Data extract:
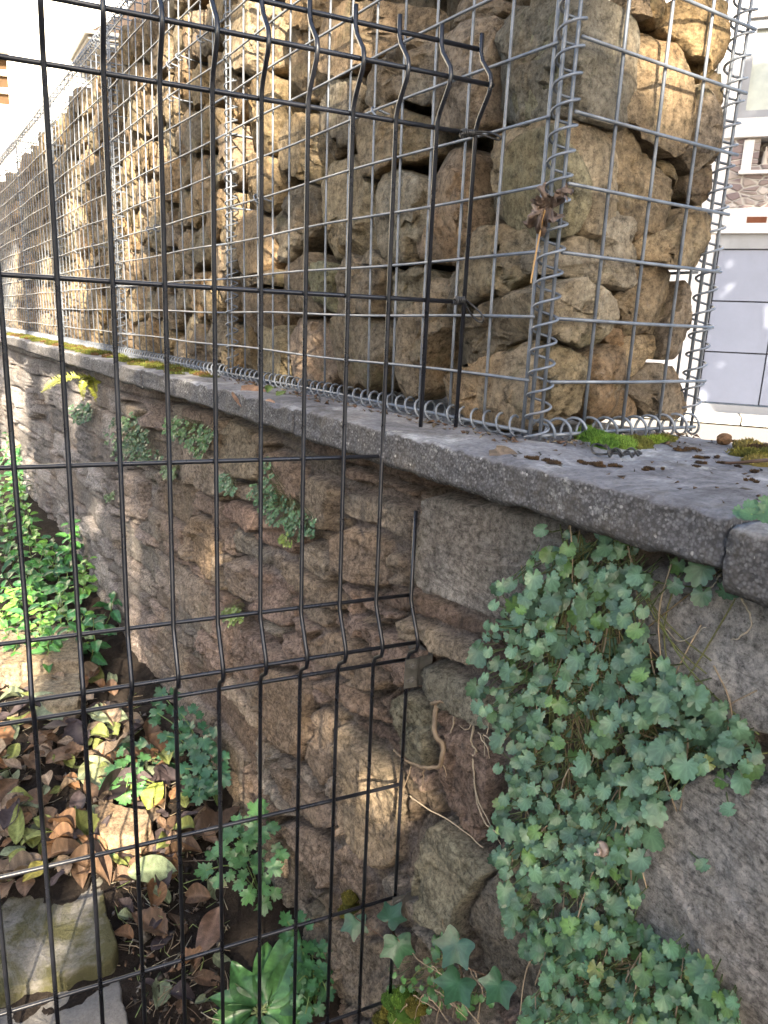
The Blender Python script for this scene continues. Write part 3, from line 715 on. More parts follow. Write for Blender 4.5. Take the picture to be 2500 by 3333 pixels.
END = [
 ('C 745,90 800,-40 900,-40 950,90 955,108 860,98', 'dark brown stone at the top border of the end face', (.80, .70, .58)),
 ('C 922,-30 1092,-30 1080,120 1050,158 1000,98', 'rust stone at the top border beside the shadow line, end face', (1.05, .84, .56)),
 ('C 1092,10 1340,-30 1390,60 1410,140 1420,230 1418,350 1400,440 1350,488 1292,468 1280,330 1200,318 1122,248 1062,168 1082,100', 'rough orange brown stone at the upper right, sunlit', (1.1, .90, .58)),
 ('C 560,0 700,10 738,95 690,270 640,440 580,590 550,660 490,640 500,200 520,20', 'mossy grey flank of stone at the top of the basket corner', (.86, .92, .76)),
 ('C 745,98 860,102 960,122 1040,172 1110,242 1178,302 1193,400 1213,560 1208,700 1193,850 1150,888 1080,928 1010,898 930,828 840,738 700,638 632,540 652,410 692,270', 'biggest smooth brown stone in the upper end face', (1.0, .86, .66)),
 ('C 1217,575 1232,502 1310,512 1340,620 1355,740 1345,880 1310,960 1240,1040 1203,1000 1140,930 1203,845', 'grey streaked stone by the back corner spiral, end face', (.92, .84, .76)),
 ('C 572,840 622,742 720,682 790,657 850,682 870,750 960,880 1040,960 1110,1070 1148,1180 1158,1290 1080,1368 930,1398 882,1465 862,1360 740,1280 710,1170 640,1070 580,1030', 'large peaked stone with rusty streaks in the end face', (1.08, .90, .62)),
 ('C 440,720 500,712 565,800 573,1000 555,1250 530,1380 480,1408 445,1400 440,1000', 'mossy side of the corner stone behind the front spiral', (.88, .90, .68)),
 ('C 1062,942 1140,952 1180,1040 1208,1070 1190,1108 1150,1080 1092,1030', 'small ochre stone wedged behind the peaked stone', (1.0, .86, .60)),
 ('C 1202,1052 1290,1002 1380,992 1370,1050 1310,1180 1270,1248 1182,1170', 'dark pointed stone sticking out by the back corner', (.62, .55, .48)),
 ('C 932,1402 1080,1372 1162,1255 1250,1242 1290,1290 1285,1420 1270,1540 1220,1608 1120,1600 922,1560 892,1480', 'rough olive stone below the peaked one, end face', (.95, .84, .62)),
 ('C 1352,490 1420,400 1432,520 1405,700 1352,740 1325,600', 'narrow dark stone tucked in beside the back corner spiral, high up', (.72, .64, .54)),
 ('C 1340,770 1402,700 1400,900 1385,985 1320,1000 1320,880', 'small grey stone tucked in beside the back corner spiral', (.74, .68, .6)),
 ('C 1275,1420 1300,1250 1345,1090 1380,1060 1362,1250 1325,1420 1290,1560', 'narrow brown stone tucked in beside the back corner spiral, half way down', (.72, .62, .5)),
 ('C 382,1580 402,1492 530,1412 640,1302 760,1292 840,1332 865,1400 878,1560 860,1670 810,1728 760,1738 620,1680 480,1640 402,1640', 'smooth grey rounded stone in the middle of the end face', (.94, .92, .84)),
 ('C 302,1762 370,1742 460,1692 560,1682 620,1722 700,1792 708,1850 F 690,60 670,130 620,218 560,248 470,208 370,170 340,90', 'rounded tan stone below the smooth grey one, end face', (1.02, .95, .78)),
 ('C 902,1592 1060,1602 1148,1622 1153,1740 1100,1860 1050,1950 F 1030,160 980,178 862,173 850,100 C 880,1900 802,1800 870,1700', 'upright brown stone with a pale face, lower end face', (1.02, .90, .72)),
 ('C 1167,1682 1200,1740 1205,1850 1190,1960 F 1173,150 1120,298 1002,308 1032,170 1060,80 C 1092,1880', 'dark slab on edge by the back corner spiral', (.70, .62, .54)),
 ('F 702,112 850,132 868,172 830,240 800,268 730,200 662,190', 'small rusty stone in a gap of the lower end face', (1.0, .76, .52)),
 ('F 362,332 450,212 540,272 608,312 600,420 552,500 540,590 480,640 402,688 380,560 370,430', 'dark olive stone at the foot of the end face, left', (.86, .80, .62)),
 ('F 572,500 590,410 622,292 710,222 778,282 798,350 788,480 740,620 650,708 602,680 582,600', 'pointed leaf shaped stone standing on its tip, end face foot', (1.06, .92, .76)),
 ('F 852,182 1000,167 1023,190 1010,270 960,340 870,428 822,420 812,300', 'rough crumbly stone, lower right of the end face', (1.05, .90, .66)),
 ('F 902,400 980,342 1080,342 1130,392 1163,500 1163,610 1090,658 980,668 902,570 832,500', 'dark rounded stone at the foot of the back corner', (.80, .72, .62)),
 ('F 782,520 830,492 940,590 958,640 870,688 782,688 762,620', 'small flat rusty stone lying at the end face foot', (1.0, .78, .56)),
]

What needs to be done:
Give back the whole listing as it stands, minus its pictures.

Solution:
The Blender Python script for this scene continues. Write part 3, from line 715 on. More parts follow. Write for Blender 4.5. Take the picture to be 2500 by 3333 pixels.
END = [
 ('C 745,90 800,-40 900,-40 950,90 955,108 860,98', 'dark brown stone at the top border of the end face', (.80, .70, .58)),
 ('C 922,-30 1092,-30 1080,120 1050,158 1000,98', 'rust stone at the top border beside the shadow line, end face', (1.05, .84, .56)),
 ('C 1092,10 1340,-30 1390,60 1410,140 1420,230 1418,350 1400,440 1350,488 1292,468 1280,330 1200,318 1122,248 1062,168 1082,100', 'rough orange brown stone at the upper right, sunlit', (1.1, .90, .58)),
 ('C 560,0 700,10 738,95 690,270 640,440 580,590 550,660 490,640 500,200 520,20', 'mossy grey flank of stone at the top of the basket corner', (.86, .92, .76)),
 ('C 745,98 860,102 960,122 1040,172 1110,242 1178,302 1193,400 1213,560 1208,700 1193,850 1150,888 1080,928 1010,898 930,828 840,738 700,638 632,540 652,410 692,270', 'biggest smooth brown stone in the upper end face', (1.0, .86, .66)),
 ('C 1217,575 1232,502 1310,512 1340,620 1355,740 1345,880 1310,960 1240,1040 1203,1000 1140,930 1203,845', 'grey streaked stone by the back corner spiral, end face', (.92, .84, .76)),
 ('C 572,840 622,742 720,682 790,657 850,682 870,750 960,880 1040,960 1110,1070 1148,1180 1158,1290 1080,1368 930,1398 882,1465 862,1360 740,1280 710,1170 640,1070 580,1030', 'large peaked stone with rusty streaks in the end face', (1.08, .90, .62)),
 ('C 440,720 500,712 565,800 573,1000 555,1250 530,1380 480,1408 445,1400 440,1000', 'mossy side of the corner stone behind the front spiral', (.88, .90, .68)),
 ('C 1062,942 1140,952 1180,1040 1208,1070 1190,1108 1150,1080 1092,1030', 'small ochre stone wedged behind the peaked stone', (1.0, .86, .60)),
 ('C 1202,1052 1290,1002 1380,992 1370,1050 1310,1180 1270,1248 1182,1170', 'dark pointed stone sticking out by the back corner', (.62, .55, .48)),
 ('C 932,1402 1080,1372 1162,1255 1250,1242 1290,1290 1285,1420 1270,1540 1220,1608 1120,1600 922,1560 892,1480', 'rough olive stone below the peaked one, end face', (.95, .84, .62)),
 ('C 1352,490 1420,400 1432,520 1405,700 1352,740 1325,600', 'narrow dark stone tucked in beside the back corner spiral, high up', (.72, .64, .54)),
 ('C 1340,770 1402,700 1400,900 1385,985 1320,1000 1320,880', 'small grey stone tucked in beside the back corner spiral', (.74, .68, .6)),
 ('C 1275,1420 1300,1250 1345,1090 1380,1060 1362,1250 1325,1420 1290,1560', 'narrow brown stone tucked in beside the back corner spiral, half way down', (.72, .62, .5)),
 ('C 382,1580 402,1492 530,1412 640,1302 760,1292 840,1332 865,1400 878,1560 860,1670 810,1728 760,1738 620,1680 480,1640 402,1640', 'smooth grey rounded stone in the middle of the end face', (.94, .92, .84)),
 ('C 302,1762 370,1742 460,1692 560,1682 620,1722 700,1792 708,1850 F 690,60 670,130 620,218 560,248 470,208 370,170 340,90', 'rounded tan stone below the smooth grey one, end face', (1.02, .95, .78)),
 ('C 902,1592 1060,1602 1148,1622 1153,1740 1100,1860 1050,1950 F 1030,160 980,178 862,173 850,100 C 880,1900 802,1800 870,1700', 'upright brown stone with a pale face, lower end face', (1.02, .90, .72)),
 ('C 1167,1682 1200,1740 1205,1850 1190,1960 F 1173,150 1120,298 1002,308 1032,170 1060,80 C 1092,1880', 'dark slab on edge by the back corner spiral', (.70, .62, .54)),
 ('F 702,112 850,132 868,172 830,240 800,268 730,200 662,190', 'small rusty stone in a gap of the lower end face', (1.0, .76, .52)),
 ('F 362,332 450,212 540,272 608,312 600,420 552,500 540,590 480,640 402,688 380,560 370,430', 'dark olive stone at the foot of the end face, left', (.86, .80, .62)),
 ('F 572,500 590,410 622,292 710,222 778,282 798,350 788,480 740,620 650,708 602,680 582,600', 'pointed leaf shaped stone standing on its tip, end face foot', (1.06, .92, .76)),
 ('F 852,182 1000,167 1023,190 1010,270 960,340 870,428 822,420 812,300', 'rough crumbly stone, lower right of the end face', (1.05, .90, .66)),
 ('F 902,400 980,342 1080,342 1130,392 1163,500 1163,610 1090,658 980,668 902,570 832,500', 'dark rounded stone at the foot of the back corner', (.80, .72, .62)),
 ('F 782,520 830,492 940,590 958,640 870,688 782,688 762,620', 'small flat rusty stone lying at the end face foot', (1.0, .78, .56)),
]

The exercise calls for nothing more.